I can't say that it was the brightest of days, but we took the opportunity to stretch our legs and give the dogs a comfort break.

The beach behind the ferry terminal was pretty, and I imagine on a sunny day, even better

Eventually, the ferry arrived, disembarked its passengers, and loaded us on too.  I think we ended up spending more time waiting to get on than we did in transit, but such is the nature of short crossings

Its not often that we get a birds eye view of our caravan!

Once in Mallaig, we set off for Fort William, where we planned to spend the afternoon, as there was a large carpark which had an area reserved for caravans and motorhomes (but not for overnight parking!)
Unfortunately, the coach that was beside us on the ferry didn't seem to take too kindly to being behind us, as we were stuck behind a car that was suck behind a really slow car.  This coach driver took it upon himself to honk his horn and flash his lights in such a way that we were concerned that something had gone wrong with the caravan that we had not noticed.  We thought an open skylight, or something hanging down.  Having found a not too unsafe spot to stop and do a quick walk around, we soon realised what game the driver was playing, and proceeded to catch up with the slow car.  This car didn't seem to know how to indicate, or know which lane to use on roundabouts.  But with no strict plans, we plodded along, and enjoyed the sights peeking through the low cloud.  Glenfinnan Viaduct, Ben Nevis and such like.

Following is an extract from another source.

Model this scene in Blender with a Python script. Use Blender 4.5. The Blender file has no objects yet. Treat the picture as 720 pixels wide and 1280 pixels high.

Once in Fort William, we had a good walk around the town, enjoying the views across the Loch by the car park

Our campsite for the night was at Dallachulish Farm, about 30 miles south of Fort William.  We were met by the owner Ross, who suggested that as the ground was wet, but we had a motor mover, we could use the mover to get the caravan onto the pitch, then rotate it by 90 degrees, so the view from the front window was straight down the hillside onto the Loch.  Who were we to disagree with the view?